RPGと言えば戦闘だが、このゲームにおいて戦闘はオマケみたいなもので、爆弾系のアイテムを使えば大体は一撃死するという大味過ぎるバランス。だが、この戦闘がサクサクでとにかくテンポが良いもんだから、アトリエのゲーム性と見事にマッチしている。それでいて結構演出が派手なので爽快。
テンポを重視しているだけあって、インターフェースも心地よく、街の中なら何処からでも細かくワープ出来るのが素晴らしい。ロードも早い。
しかし、依頼を受け取ったあとわざわざ執事のもとに行って認可されてからしか依頼をこなせない仕様は少し解せない。何故こんなテンポを乱すような設計にしたのだろうか。
一番テンポを乱してくるのが凄まじい頻度で挟まれるイベントで、またこのイベントの中身が内容のない、キャラの馴れ合いばっかりで心の底からどうでも良い。ご丁寧にスキップ出来ないので、イベントが挟まれる度にイライラが募る。イベント大好きな俺だが、こういう馴れ合いだけのイベントはいらない。
あと、アイテム管理のあたりが煩雑。コンテナから特定のアイテムを探そうにもソートが微妙すぎてダルいし、素材の種類を確認する時、わざわざ図鑑を開かないと分からないのは面倒。アイテムに重点を置いたゲームでシリーズを何年も続けているのに、ここのインターフェースが未だにイマイチなのはどうなのかなーと思う。

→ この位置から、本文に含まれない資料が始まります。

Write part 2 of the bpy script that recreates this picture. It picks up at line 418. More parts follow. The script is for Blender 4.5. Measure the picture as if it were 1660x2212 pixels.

カッコ良いキャラと可愛いキャラが凄い勢いで出てくるキャラ萌えゲーの一面もあり、キャラのデザインをウリにしているだけあって登場人物のグラフィックのクオリティが中々高い。3Dポリゴンでありながら、原画のテイストを損なわさず、忠実に再現している。CGっぽさをまるで感じさせない。しかし、こいつらの織り成すイベントが・・・以下前述の通り。
背景のグラフィックも結構頑張っていて、意外と綺麗。森の雰囲気とか良い感じ。
逆に明らかにいい加減なのがモンスターのモデリング。まぁ、このゲームは戦闘がテンポ良くどんどん流れていくので敵のグラフィックがどうだろうとあまり気にならない。上手いこと手を抜ける部分は抜いて、力を入れるべき部分にリソースを注ぎ込んでいる。

クリアーまでは20時間程度。エンディングがいくつも用意されているので何周も遊べる。一周目はシリーズ初心者だとやれることが多すぎて戸惑ってしまうが、慣れた二周目からが本番である。
・・・と思うのだが、かく言う俺は正直一周で飽きた。一周目も何となくやってしまう中毒性とテンポのおかげでダラダラとやれたが、ハマってたかと言うとそうでもない。
ゲームデザインは良く練られているし、バランスも良いんだけど、やってることの大部分がアイテム管理の作業というのはやっぱり味気ない。ストーリー性に乏しくて、戦闘が大味なこともあって何となくのめり込めなかった。そういうゲームだから仕方ないんだけどね。これでストーリー性強くしたら、間違いなくテンポが悪くなるだろうから。
単純に俺が合わなかっただけなので、アトリエ自体はこのままで良いと思う。アトリエシリーズが好きな人には文句なしに良作。